→ Goal of the exercise
Your job is to retype all of the data word for word, leaving every image out.

→ Source data
------------
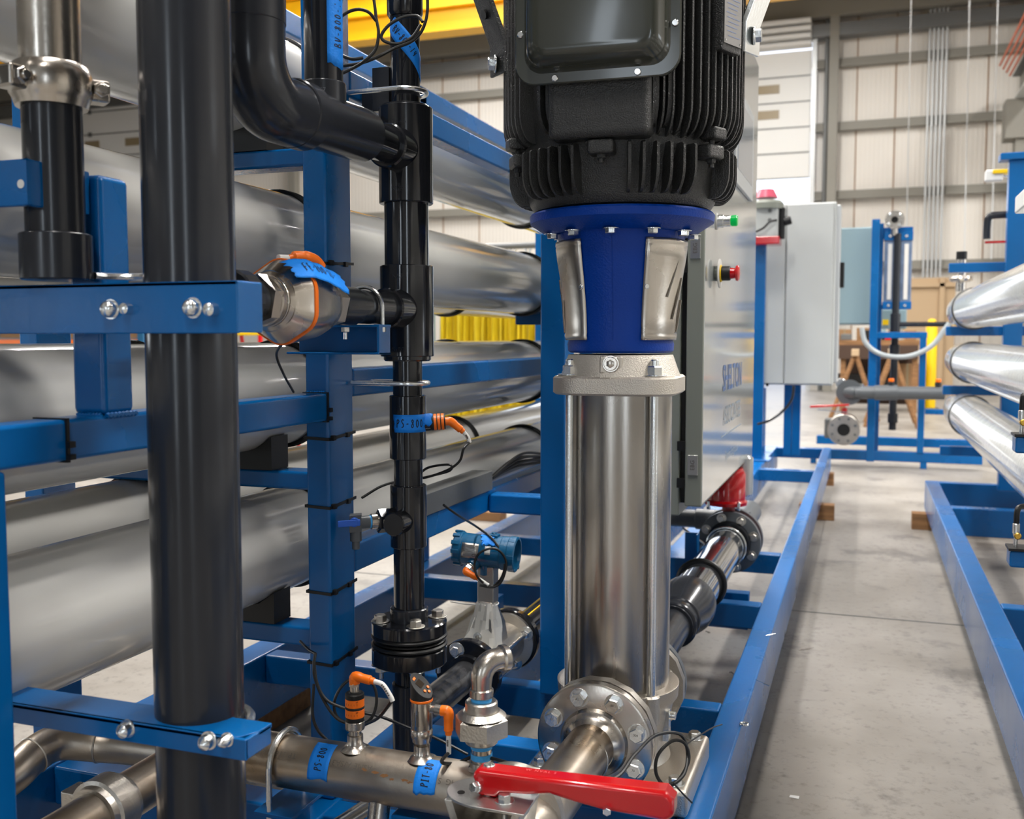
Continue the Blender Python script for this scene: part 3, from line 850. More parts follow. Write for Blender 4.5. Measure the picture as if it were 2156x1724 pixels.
def rvessel(X, z, r, y0, y1, label):
    t = thing('wrapped_vessel', label, 'vessel', (X, (y0 + y1)/2, z - r), 'silver wrapped vessels on the right skid')
    L = y1 - y0
    MB().lathe((X, y1, z), (0, -1, 0), [(0, 0), (.004, r*.45), (.03, r*.68), (.12, r*.86), (.30, r*.97), (.55, r*1.03), (.92, r*1.045), (.99, r*1.0), (L, r), (L, 0)], 64).build('shell', 'vessel_wrap', t, smooth=60)
    MB().torus((X, y1 - .90, z), (0, 1, 0), r*1.05, .005, 56, 8).build('strap', 'cable', t)
    return t
RX = .571
yE = YonX(1985, .46)
yE = 7.1
for X, z, lb in ((RX + .39, HC + .42, 'silver wrapped vessel at the top of the right rack, behind the post'), (RX, HC + .17, 'upper silver wrapped vessel rising toward the right edge'), (RX, HC - .135, 'middle silver wrapped vessel with a bright streak'),
                 (RX, HC - .44, 'lowest silver wrapped vessel sloping down to the right edge'), (RX + .42, HC - .135, 'rear silver vessel behind the middle one'), (RX + .42, HC - .44, 'rear silver vessel behind the lowest one')):
    rvessel(X, z, .109, .25, yE if X == RX and z < HC + .3 else yr - .3, lb)
# black hose drops with brass ends on blue bracket at the right edge
for k, (py, pyt, pxx) in enumerate(((1150, 1010, 2138), (912, 835, 2150))):
    d = 2.35
    base = onD(pxx, py, d)
    t = thing('hose_drop', ['black hose with a brass tip above the lower blue bracket at the right edge', 'black hose with a brass tip above the upper blue bracket at the right edge'][k], 'hose', base)
    top = onD(2152, pyt, d) + V((.06, .05, 0))
    MB().tube(spline([base + V((.0, 0, .052)), base + V((.003, 0, .09)), (base + top)/2 + V((-.006, 0, .02)), top, top + V((.12, .1, .03))], 8), .0065, 10).build('hose', 'cable', t)
    MB().cyl(base + V((0, 0, .0)), base + V((0, 0, .03)), .0045).build('stud', 'zinc', t)
    MB().rcyl(base + V((0, 0, .03)), base + V((0, 0, .055)), .008, .002).build('crimp', 'zinc', t)
    MB().rcyl(base + V((.003, -.012, .026)), base + V((.003, .012, .026)), .008, .002, 16).build('brass_clip', 'brass', t)
    bx = base
    t2 = thing('bracket', ['lower blue bracket jutting in at the right edge', 'upper blue bracket jutting in at the right edge'][k], 'bracket', bx - V((0, 0, .05)))
    MB().box((bx.x - .015, bx.y - .03, bx.z - .045), (bx.x + .22, bx.y + .03, bx.z - .006)).build('bracket_arm', 'blue_steel', t2, bevel=.005)
    MB().box((bx.x - .018, bx.y - .032, bx.z - .006), (bx.x + .22, bx.y + .032, bx.z)).build('pad', 'rubber', t2)
# small red and grey valve handles up in the right rack
p = onD(2085, 510, 6.0)
t = thing('lever_valve', 'dark elbow valve with a red lever on the right rack', 'valve', p)
MB().tube(spline([p + V((.30, 0, .16)), p + V((.04, 0, .16)), p + V((-.01, 0, .15)), p + V((-.02, 0, .1)), p + V((-.02, 0, .02))], 6), .022, 12).build('elbow', 'pvc', t)
MB().obox(p + V((.06, 0, .0)), (.09, 0, 0), (0, .01, 0), (0, 0, .007)).build('lever', 'red', t, bevel=.002)
p = onD(2096, 370, 6.2)
t = thing('yellow_lever', 'small yellow handled fitting left of the right rack post', 'valve', p)
MB().obox(p + V((-.01, 0, 0)), (.05, 0, 0), (0, .03, 0), (0, 0, .035)).build('fitting_body', 'door_white', t, bevel=.01)
MB().cyl(p, p + V((.3, 0, 0)), .012).build('stem', 'zinc', t)
MB().obox(p + V((.03, -.03, .02)), (.05, 0, 0), (0, .01, 0), (0, 0, .012)).build('handle', 'yellow', t, bevel=.003)
p = onD(2024, 560, 6.3)
t = thing('riser_fitting', 'steel stub with a black cap standing on the crossarm of the right rack', 'fitting', p)
MB().cyl(p + V((0, 0, -.16)), p + V((0, 0, .04)), .03).build('stub', 'stainless', t)
MB().cyl(p + V((0, 0, .04)), p + V((0, 0, .09)), .032).build('cap', 'rubber', t)
MB().torus(p + V((0, 0, -.08)), Z_, .05, .02, 24, 8).build('clamp', 'stainless', t)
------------
→ Result of the task
Continue the Blender Python script for this scene: part 3, from line 850. More parts follow. Write for Blender 4.5. Measure the picture as if it were 2156x1724 pixels.
def rvessel(X, z, r, y0, y1, label):
    t = thing('wrapped_vessel', label, 'vessel', (X, (y0 + y1)/2, z - r), 'silver wrapped vessels on the right skid')
    L = y1 - y0
    MB().lathe((X, y1, z), (0, -1, 0), [(0, 0), (.004, r*.45), (.03, r*.68), (.12, r*.86), (.30, r*.97), (.55, r*1.03), (.92, r*1.045), (.99, r*1.0), (L, r), (L, 0)], 64).build('shell', 'vessel_wrap', t, smooth=60)
    MB().torus((X, y1 - .90, z), (0, 1, 0), r*1.05, .005, 56, 8).build('strap', 'cable', t)
    return t
RX = .571
yE = YonX(1985, .46)
yE = 7.1
for X, z, lb in ((RX + .39, HC + .42, 'silver wrapped vessel at the top of the right rack, behind the post'), (RX, HC + .17, 'upper silver wrapped vessel rising toward the right edge'), (RX, HC - .135, 'middle silver wrapped vessel with a bright streak'),
                 (RX, HC - .44, 'lowest silver wrapped vessel sloping down to the right edge'), (RX + .42, HC - .135, 'rear silver vessel behind the middle one'), (RX + .42, HC - .44, 'rear silver vessel behind the lowest one')):
    rvessel(X, z, .109, .25, yE if X == RX and z < HC + .3 else yr - .3, lb)
# black hose drops with brass ends on blue bracket at the right edge
for k, (py, pyt, pxx) in enumerate(((1150, 1010, 2138), (912, 835, 2150))):
    d = 2.35
    base = onD(pxx, py, d)
    t = thing('hose_drop', ['black hose with a brass tip above the lower blue bracket at the right edge', 'black hose with a brass tip above the upper blue bracket at the right edge'][k], 'hose', base)
    top = onD(2152, pyt, d) + V((.06, .05, 0))
    MB().tube(spline([base + V((.0, 0, .052)), base + V((.003, 0, .09)), (base + top)/2 + V((-.006, 0, .02)), top, top + V((.12, .1, .03))], 8), .0065, 10).build('hose', 'cable', t)
    MB().cyl(base + V((0, 0, .0)), base + V((0, 0, .03)), .0045).build('stud', 'zinc', t)
    MB().rcyl(base + V((0, 0, .03)), base + V((0, 0, .055)), .008, .002).build('crimp', 'zinc', t)
    MB().rcyl(base + V((.003, -.012, .026)), base + V((.003, .012, .026)), .008, .002, 16).build('brass_clip', 'brass', t)
    bx = base
    t2 = thing('bracket', ['lower blue bracket jutting in at the right edge', 'upper blue bracket jutting in at the right edge'][k], 'bracket', bx - V((0, 0, .05)))
    MB().box((bx.x - .015, bx.y - .03, bx.z - .045), (bx.x + .22, bx.y + .03, bx.z - .006)).build('bracket_arm', 'blue_steel', t2, bevel=.005)
    MB().box((bx.x - .018, bx.y - .032, bx.z - .006), (bx.x + .22, bx.y + .032, bx.z)).build('pad', 'rubber', t2)
# small red and grey valve handles up in the right rack
p = onD(2085, 510, 6.0)
t = thing('lever_valve', 'dark elbow valve with a red lever on the right rack', 'valve', p)
MB().tube(spline([p + V((.30, 0, .16)), p + V((.04, 0, .16)), p + V((-.01, 0, .15)), p + V((-.02, 0, .1)), p + V((-.02, 0, .02))], 6), .022, 12).build('elbow', 'pvc', t)
MB().obox(p + V((.06, 0, .0)), (.09, 0, 0), (0, .01, 0), (0, 0, .007)).build('lever', 'red', t, bevel=.002)
p = onD(2096, 370, 6.2)
t = thing('yellow_lever', 'small yellow handled fitting left of the right rack post', 'valve', p)
MB().obox(p + V((-.01, 0, 0)), (.05, 0, 0), (0, .03, 0), (0, 0, .035)).build('fitting_body', 'door_white', t, bevel=.01)
MB().cyl(p, p + V((.3, 0, 0)), .012).build('stem', 'zinc', t)
MB().obox(p + V((.03, -.03, .02)), (.05, 0, 0), (0, .01, 0), (0, 0, .012)).build('handle', 'yellow', t, bevel=.003)
p = onD(2024, 560, 6.3)
t = thing('riser_fitting', 'steel stub with a black cap standing on the crossarm of the right rack', 'fitting', p)
MB().cyl(p + V((0, 0, -.16)), p + V((0, 0, .04)), .03).build('stub', 'stainless', t)
MB().cyl(p + V((0, 0, .04)), p + V((0, 0, .09)), .032).build('cap', 'rubber', t)
MB().torus(p + V((0, 0, -.08)), Z_, .05, .02, 24, 8).build('clamp', 'stainless', t)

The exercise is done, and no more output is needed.